Bugün ramazan ayına elveda yarın'da bayramına merhaba diyeceğiz inşaallah. Efendimiz (s.a.v.)' in Ramazan ayı için; ‘' Evveli rahmet, Ortası mağfiret ve sonu Cehennem azabından kurtuluştur.'' müjdesine ümmetçe erişmişizdir diye temenni ediyorum.
Ramazan ayına elveda ederken, inşallah Namaz'larımıza, İnfak'larımıza, Kur'an tilavet'lerimize, Cömert'liğimize ve kaynaşmalarımıza da elveda demeyiz. Yine Ramazan ayına elveda ederken, inşallah İhlâsımıza, Kardeşliğimize, Ümmetin derdiyle dertleşmemize ve huşu içerisinde yaptığımız dualara elveda demeyiz.
Ramazan Bayramına merhaba ederken, İnşallah gaflete, dalalete, cimriliğe, nemelazımcılığa ve Ümmetin derdini unutup kendi derdine düşmeye merhaba demeyiz. Yine Ramazan Bayramına merhaba ederken, İnşallah bencilliğe, haksızlığa, dedikoduya, hasede merhaba demeyiz.
Her akide ve ümmetin kendine has bir bayramı veya bayramları vardır. Müslümanların iki bayramından biri Ramazan bayramıdır. Birlik, beraberlik ve kardeşliğin perçinlendiği bu mübarek günler Müslümanların neşe, sevinç ve mutluluk günleridir. Ancak İslam âleminin parçalanmışlığı ve dağınıklığından dolayı yüz yıllardır Ümmet olarak hep buruk bayramlar yaşıyoruz.
İslam coğrafyasının acı tablosuna rağmen, buruk da olsa bayram ve bayramlaşmalarımızı ihya etmeliyiz. Bayram sabahı camilere akın edip bayram namazından sonra camilerde bayramlaşma halkaları oluşturmalı, Kabristanları ziyaret etmeliyiz. Ev halkımızın bayramını mübarek edip, heyecanla gelen misafirleri beklemeliyiz. Daha sonra başta akraba, eş, dost, yakın/uzak komşuları ziyaret etmeli, organize edilen bayramlaşma programlarına katılmalı ve kardeşlerimizle kucaklaşarak bayram havasına muhabbet, uhuvvet ve ihlâs katmalıyız.
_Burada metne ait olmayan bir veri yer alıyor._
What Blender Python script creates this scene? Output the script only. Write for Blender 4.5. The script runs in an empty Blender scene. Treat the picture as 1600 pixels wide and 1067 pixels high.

Ülkemizin batı bölgeleri başta olmak üzere, maalesef bayramlarımız ana mecrasından kayarak farklı bir hal almış. Birçok konuda olduğu gibi bayram ve bayramlaşma konusunda da sosyolojik bir dejenerasyonla bayramlarımız, tatil veya dinlenme günlerine dönüştürülmüş. Toplum olarak ya birkaç günlük bayram tatili(!) diye ailece tenha bir yere tatile, ya da öğlene kadar evde dinlenip sonra birkaç kişiye klasik bayramlaşma mesajını göndererek bu mübarek günleri geçiriyoruz. Yine bayram sabahı Caddeler, Sokaklar kalabalık, neşeli ve cıvıl cıvıl olması gerekirken maalesef yine öğlene kadar sokaklar ve caddeler bomboş, in-cin top oynuyor. Bırakın büyükleri, sokaklarda çocuklar bile yoktur.
Efendimiz (s.a.v.)'in bize miras bıraktığı bu mübarek bayram ibadeti/kültürü de artık aramızdan kalkmaya yüz tutmuş. Bunun vebali toplum olarak hepimizindir, ancak daha çok Ülke yöneticileri başta olmak üzere Kanaat Önderlerinin, Cemaatlerin, İslami STK'ların vebalidir. Bayram ve bayramlaşma ibadetini/kültürünü tekrar kazanmak için yukarıda saydığımız toplumun lokomotifleri, acilen kolları sıvamalı ve bu soruna çözüm bulmalarını ümit ediyorum.
Son olarak Mübarek Ramazan Bayramı; ümmetin vahdetine ve baharına vesile olsun. Ümmetin izzetini muhafaza etme adına Dünya'nın dört bir tarafında mücadele eden yiğitlerin zaferine vesile olsun. Zindanlardaki aziz Yusufilerin ve eli öpülesi muhacirlerin azad olmasına vesile olsun ve Mübarek Ramazan Bayramı; ümmetin, vahdet içinde söz sahibi olduğu bir Dünya‘ya vesile olsun (Âmin). BAYRAMINIZ MÜBAREK OLSUN.